Goldstein emphasized that he practices in a “firm,” not just a collection of independent contractors.

“It’s a nice group of people and the good thing about being in a firm is that we talk to each other about our cases,” said Goldstein. “If someone has a problem, or needs to bounce an idea off someone else, he or she goes to another person’s office and talks about it. We often talk about day-to-day issues in addition to discussions about particular cases.”

Goldstein said that the law is a very good profession. On most days, it is rewarding because you can help people and make things better for them. As with every job, however, there are some days that are stressful, but Goldstein says that practicing law with talented colleagues means that you can “brainstorm” and solve problems collectively.

“When we resolve cases for clients, we ask them to complete a survey in order to give us feedback, and let us know what they think about the services that we provided. What kind of job we performed,” said Goldstein. “The responses have been very positive. I think the key is not just the fact that we are very competent, but also that we are privileged to have really great staff here. It’s not just that we do a good job, we have nice people who work with our clients and I think that’s one of the reasons we get such good feedback.”

Goldstein has also been passing on his law expertise to law students at the University of Windsor for more than 10 years, teaching a course called Civil Trial Advocacy. Goldstein often jokes with his students, telling them that the practice of law consists of “short periods of joy and happiness interspersed with many moments of abject fear and loathing.” However, he is quick to state that his quip could not be further from the truth. He said that the fact is, that law is a very interesting profession, and it is ever-changing. It is not a profession that one should enter with the idea of making lots of money just by putting your framed degree on your office wall.

Instead, being a lawyer is being a problem solver and if you have the skills to solve others problems, you may find that financial success will follow.

“It’s a rewarding profession,” Goldstein said. “And I also tell the kids in law school that even if you never practice law after you obtain a law degree, you will develop a skill set that will enable you to do crossword puzzles that you would have never been able to complete before you studied law. There are some three and four letter Latin words that you would never know unless you attended at a law school.”

The defining thing about Goldstein’s firm is that although many injury lawyers obtain some clients through advertising, as does his firm, a significant percentage of his clients are referred by health professionals, former clients and people in the insurance industry. Goldstein said that this indicates the trust that others have in his firm particularly from those who his firm has assisted in the past and from experts who treat injured people or who have to deal with injured persons’ claims.

Goldstein said the lawyers and staff at his firm are competent and caring. Clients are not just “cases”. They are recognized as injured people who need assistance, and the key is to obtain the best result for that particular client, regardless of the size of the case or the amount of money involved.

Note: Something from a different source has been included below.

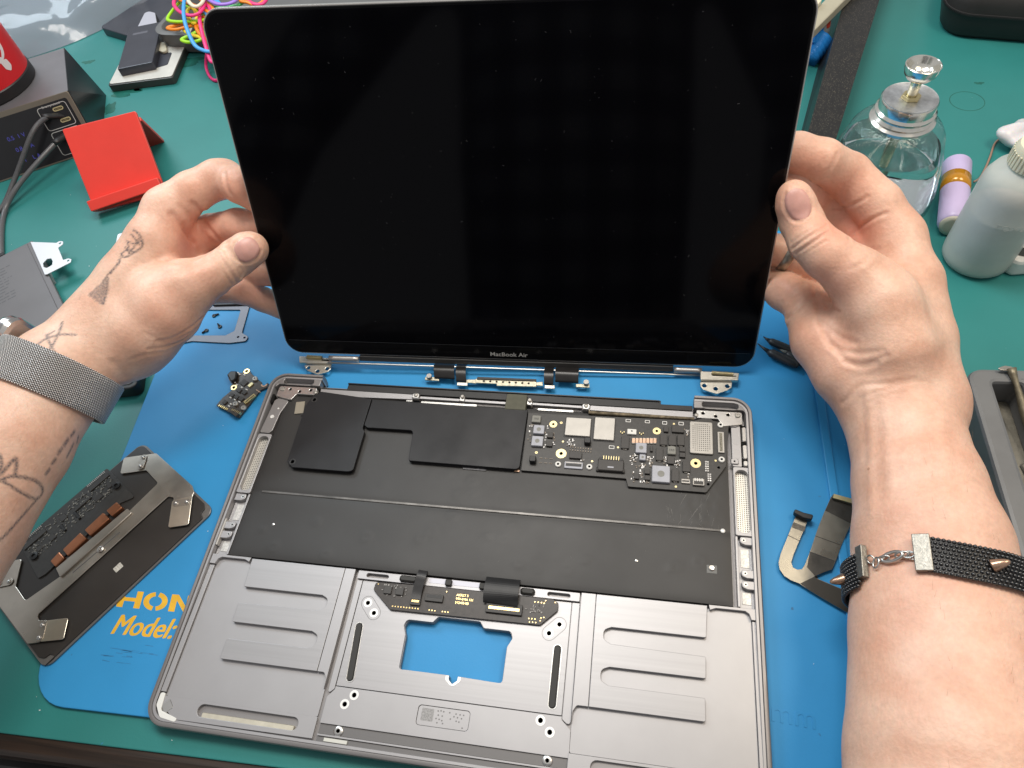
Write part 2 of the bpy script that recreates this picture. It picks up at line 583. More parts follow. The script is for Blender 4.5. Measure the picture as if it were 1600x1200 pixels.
M_CAN = mat('tin_can', (0.36, 0.345, 0.32), rough=0.45, metal=0.6, var=0.06, vscale=150)
M_FERR = mat('ferrite_grey', (0.36, 0.37, 0.41), rough=0.55, metal=0.2, var=0.07, vscale=300)
M_FERR2 = mat('ferrite_dark', (0.22, 0.22, 0.20), rough=0.55, var=0.07, vscale=300)
M_GOLD = mat('gold_plate', (0.56, 0.42, 0.19), rough=0.28, metal=0.95, var=0.05)
M_GOLDP = mat('pale_gold_ring', (0.60, 0.51, 0.28), rough=0.38, metal=0.7)
M_COPPER = mat('copper_cap', (0.50, 0.33, 0.23), rough=0.4, metal=0.5, var=0.1, vscale=900)
M_WHITE = mat('white_silk', (0.80, 0.80, 0.78), rough=0.6)
M_OLIVE = mat('olive_foam', (0.10, 0.10, 0.075), rough=0.75, var=0.12, vscale=300)
M_WHITEPL = mat('white_plastic', (0.72, 0.72, 0.69), rough=0.45)
M_RUBBER = mat('dark_rubber', (0.030, 0.029, 0.027), rough=0.6, var=0.1)


def grille_mat():
    m = mat('speaker_grille', (0.60, 0.58, 0.53), rough=0.42, metal=0.7)
    nt = m.node_tree; N = nt.nodes; L = nt.links; b = N['Principled BSDF']
    tc = N.new('ShaderNodeTexCoord'); sep = N.new('ShaderNodeSeparateXYZ'); L.new(tc.outputs['Object'], sep.inputs[0])
    sq = []
    for ax in ('X', 'Y'):
        a = N.new('ShaderNodeMath'); a.operation = 'MULTIPLY'; a.inputs[1].default_value = 1000 / 1.15
        L.new(sep.outputs[ax], a.inputs[0])
        f = N.new('ShaderNodeMath'); f.operation = 'FRACT'; L.new(a.outputs[0], f.inputs[0])
        s = N.new('ShaderNodeMath'); s.operation = 'SUBTRACT'; s.inputs[1].default_value = 0.5; L.new(f.outputs[0], s.inputs[0])
        p = N.new('ShaderNodeMath'); p.operation = 'MULTIPLY'; L.new(s.outputs[0], p.inputs[0]); L.new(s.outputs[0], p.inputs[1])
        sq.append(p)
    ad = N.new('ShaderNodeMath'); L.new(sq[0].outputs[0], ad.inputs[0]); L.new(sq[1].outputs[0], ad.inputs[1])
    lt = N.new('ShaderNodeMath'); lt.operation = 'LESS_THAN'; lt.inputs[1].default_value = 0.075; L.new(ad.outputs[0], lt.inputs[0])
    mx = N.new('ShaderNodeMix'); mx.data_type = 'RGBA'; L.new(lt.outputs[0], mx.inputs['Factor'])
    mx.inputs['A'].default_value = (0.60, 0.58, 0.53, 1); mx.inputs['B'].default_value = (0.03, 0.03, 0.03, 1)
    L.new(mx.outputs['Result'], b.inputs['Base Color'])
    return m


M_GRILLE = grille_mat()
lb = thing('opened_laptop', 'opened grey aluminium lower half of a laptop lying keyboard down on the blue mat', 'laptop', (0, 0, 0))
lb.location.z = 1.6 * MM


def hrim(y): return 4.2 + 5.8 * (y + 106) / 212.0


# outer rim, swept along the outline (open at the hinge side between the two ears)
_oc = rrect(-152, -106, 152, 106, 11.5, 9)
_path = []
_st0 = max(range(len(_oc)), key=lambda i: (_oc[i][1] > 105.9, -_oc[i][0] if _oc[i][1] > 105.9 else -999))
pts = [p for p in _oc]
# order: start at back left ear, go round left, front, right, back right ear (counter-clockwise list starts front-left)
_k = [i for i, p in enumerate(pts) if abs(p[1] - 106) < 1e-6]
_left = max(_k, key=lambda i: -pts[i][0])
_ring = pts[_left:] + pts[:_left]
_ring = [(-116.5, 106.0)] + [p for p in _ring if True]
# drop the last straight piece past the right ear
_ring = _ring + []
_ring = [p for p in _ring if not (p[1] > 105.99 and -116 < p[0] < 118)] + [(119.0, 106.0)]
def _dense(path, step=12.0):
    out = []
    for a, b in zip(path[:-1], path[1:]):
        a = np.array(a); b = np.array(b); n = max(1, int(np.linalg.norm(b - a) / step))
        for k in range(n): out.append(a + (b - a) * k / n)
    out.append(np.array(path[-1])); return np.array(out)
_R = _dense(_ring)
_T = np.gradient(_R, axis=0); _T /= np.linalg.norm(_T, axis=1)[:, None]
_Nn = np.stack([-_T[:, 1], _T[:, 0]], 1)                       # inward for a counter-clockwise path
if (_Nn[len(_R) // 2] @ (-_R[len(_R) // 2])) < 0: _Nn = -_Nn


def sweep_rim(prof):
    v, f = [], []
    m = len(prof)
    for p, n in zip(_R, _Nn):
        h = hrim(p[1])
        for ins, zf, za in prof:
            q = p + n * ins; v.append((q[0], q[1], zf * h + za))
    for i in range(len(_R) - 1):
        for k in range(m):
            j = (k + 1) % m
            f.append((i * m + k, i * m + j, (i + 1) * m + j, (i + 1) * m + k))
    f.append(tuple(range(m))); f.append(tuple((len(_R) - 1) * m + k for k in range(m - 1, -1, -1)))
    me = mesh(v, f); weld(me); auto_smooth(me, 35); return me


link('rim', sweep_rim([(1.8, 0, -1.5), (0.5, .10, -.9), (0.0, .35, 0), (0.05, .7, 0), (0.45, .93, 0), (1.0, 1.0, 0), (2.3, 1.0, 0), (2.5, .9, 0), (2.6, 0, .1)]), M_ANO, lb)
link('inner_ledge', sweep_rim([(2.61, 0, .2), (2.61, .86, 0), (2.75, .885, 0), (3.9, .885, 0), (4.1, .84, 0), (4.2, 0, .2)]), M_ALU, lb)

# keyboard deck (the outside face lies on the mat) with the touchpad opening
_hole = rpoly([(-28.4, -44.0), (-27.4, -40.7), (-13.6, -40.7), (-11.3, -37.6), (10.9, -37.6), (13.3, -40.7), (27.4, -40.7), (28.6, -44.0), (26.4, -48.5),
               (26.4, -65.6), (22.8, -65.6), (4.2, -65.0), (4.2, -67.0), (2.0, -68.9), (-0.2, -67.0), (-0.2, -65.0), (-22.4, -65.0), (-26.2, -65.2), (-26.6, -48.5)],
              [1.5, 3, 1, 1.6, 1.6, 1, 3, 1.5, 1, 1.6, 1.4, 0.3, 1.6, 0.5, 1.6, 0.3, 1.4, 1.6, 1], 4)
plate('keyboard_deck', [rrect(-147.9, -102, 147.9, 101, 8, 5), _hole], -1.3, 1.7, M_ANO, lb, 0.1)

# palm rests, left and right
for s in (-1, 1):
    e = 0.0 if s < 0 else 1.6
    def X(x): return s * (abs(x) + (e if abs(x) > 65 else (1.4 if abs(x) > 59 else 0)))
    def fl(pl): return [(X(x), y) for x, y in pl]
    plate('palm_floor', [rpoly(fl([(-60.6, -18.5), (-144.6, -18.5), (-144.6, -91.6), (-60.6, -91.6)]), 1.0, 3)], 1.75, 2.6, M_ALU, lb, 0.05)
    comb = fl([(-67.9, -17.6), (-123.2, -17.6), (-122.4, -33.4), (-76.5, -33.4), (-72.7, -35.0), (-72.7, -39.6), (-76.5, -41.6), (-122.2, -42.4), (-122.0, -52.4),
               (-76.5, -52.4), (-72.6, -54.0), (-72.6, -59.0), (-76.5, -60.9), (-121.6, -61.1), (-121.6, -71.3), (-67.9, -71.3)])
    plate('rib_plate', [rpoly(comb, [0, 0, .8, 0.3, 2.6, 2.6, .3, .8, .8, .3, 2.6, 2.6, .3, .8, .8, 0], 4)], 2.6, 4.9, M_MILL, lb, 0.18)
    plate('side_column', [rpoly(fl([(-67.6, -17.6), (-67.6, -71.3), (-62.5, -71.3), (-60.8, -74), (-60.4, -79), (-60.4, -17.6)]), [0, 0, 1.5, 1.5, 0, 0], 3)], 2.6, 4.85, M_ALU, lb, 0.12)
    plate('palm_frame', [fl([(-124.0, -17.0), (-138.5, -17.0), (-147.6, -17.0), (-147.6, -22.5), (-144.4, -22.5), (-143.4, -19.6), (-141.5, -18.4), (-127.5, -18.4), (-124.5, -19.6)][:9])], 1.8, 4.95, M_ALU, lb, 0.15)
    plate('palm_frame', [fl([(-147.6, -23.0), (-147.6, -90.0), (-144.8, -90.0), (-144.8, -23.0)])], 1.8, 3.9, M_ALU, lb, 0.15)
    slot = [(X(x), y) for x, y in stadium(-121.6, -96.1, -73.4, -96.1, 3.0, 8)]
    plate('front_frame', [rpoly(fl([(-60.3, -91.8), (-147.4, -91.8), (-147.4, -90.2), (-147.4, -93.0), (-136.0, -101.6), (-60.3, -101.0)]), [0, 0, 0, 0, 0, 0], 1), slot], 1.75, 3.5, M_ALU, lb, 0.12)
    box('magnet_bar', X(-97.0), -98.0, 1.8, 49.5, 2.5, 1.3, mat('magnet_nickel', (0.60, 0.56, 0.46), 0.42, 0.7, var=.1, vscale=200), lb, 0.3)
    plate('corner_pad', [rpoly(fl([(-147.2, -90.5), (-144.7, -90.5), (-143.7, -98.6), (-133.6, -101.2), (-134, -103), (-143, -101.8), (-147.2, -96.5)]), [1, 1, 1.5, 1, 1, 3, 2], 4)], 2.2, 3.95, M_WHITEPL, lb, 0.2)
    box('corner_clip', X(-141.2), -96.4, 1.8, 5.2, 5.2, 1.9, M_BRIGHT, lb, 0.4, s * -0.75)

# touchpad well
plate('well_bar', [rrect(-60.0, -22.2, 61.0, -17.7, 0.3, 1), stadium(-54.0, -19.9, -43.6, -19.9, 1.15, 6), stadium(45.2, -19.9, 55.0, -19.9, 1.15, 6)], 1.9, 4.2, M_ALU, lb, 0.12)
_rings = [(-50.9, -34.3), (-46.3, -39.2), (51.8, -34.4), (47.0, -39.3), (-46.1, -79.7), (-49.8, -84.3), (47.3, -79.7), (52.2, -84.2)]
_h2 = rpoly([(x * 1.012 + 0.0, y + (0.25 if y > -50 else -0.0)) for x, y in [(-28.4, -44.0), (-27.4, -40.7), (-13.6, -40.7), (-11.3, -37.6), (10.9, -37.6), (13.3, -40.7), (27.4, -40.7), (28.6, -44.0), (26.4, -48.5),
            (26.4, -65.6), (22.8, -65.6), (4.2, -65.0), (4.2, -67.0), (2.0, -68.9), (-0.2, -67.0), (-0.2, -65.0), (-22.4, -65.0), (-26.2, -65.2), (-26.6, -48.5)]],
            [1.5, 3, 1, 1.6, 1.6, 1, 3, 1.5, 1, 1.6, 1.4, 0.3, 1.6, 0.5, 1.6, 0.3, 1.4, 1.6, 1], 4)
_slotsL = [stadium(-52.4, -46.8, -50.4, -72.0, 1.75, 6), stadium(52.1, -46.4, 52.1, -72.2, 1.75, 6)]
plate('well_floor', [rrect(-56.6, -76.4, 57.0, -22.7, 0.4, 2), _h2] + _slotsL + [circ(x, y, 1.25, 14) for x, y in _rings[:4]], 1.75, 2.9, M_MILL, lb, 0.08)
plate('well_side', [rpoly([(-60.0, -22.7), (-57.0, -22.7), (-57.0, -78.0), (-60.0, -81.0)], [0, 0, 1, 2], 3)], 1.75, 3.05, M_ALU, lb, 0.1)
plate('well_side', [rpoly([(57.4, -22.7), (61.2, -22.7), (61.6, -81.0), (57.4, -78.0)], [0, 0, 2, 1], 3)], 1.75, 3.05, M_ALU, lb, 0.1)
plate('front_panel', [rpoly([(-56.8, -76.8), (57.2, -76.8), (57.2, -78.2), (61.8, -82.2), (62.0, -93.9), (-59.9, -93.9), (-59.9, -82.0), (-56.8, -78.2)], [.3, .3, .8, 1.2, 0, 0, 1.2, .8], 3),
                      rrect(-12.6, -88.9, 13.4, -79.8, 1.6, 4)] + [circ(x, y, 1.25, 14) for x, y in _rings[4:]], 1.75, 2.9, M_ALU, lb, 0.08)
plate('engraved_panel', [rrect(-12.4, -88.7, 13.2, -80.0, 1.5, 4)], 1.75, 2.55, M_ALU, lb, 0.05)
plate('code_patch', [rrect(-10.6, -86.6, -4.6, -81.0, 0.5, 2)], 2.55, 2.6, mat('etched_grey', (0.30, 0.295, 0.295), .6, .5, var=.35, vscale=1500), lb, 0.0)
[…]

“Despite what some members of the public may think, getting a law license is not going to bring instant riches,” said Goldstein. “I am an overnight success after 30 years. I have been doing this for a long time and I am fortunate to enjoy what I do. I have a very talented partner in Mike Debiase, great associates in Colleen Caza, and Monica Pathak, good clients, and great staff.”

Moving forward, Goldstein said no one at his firm is planning to retire in the foreseeable future.

“The firm does not necessarily need to expand, but we have an ability to do that if we find the right candidate,” said Goldstein. “We have the room and we have the work and the right people to assist us.”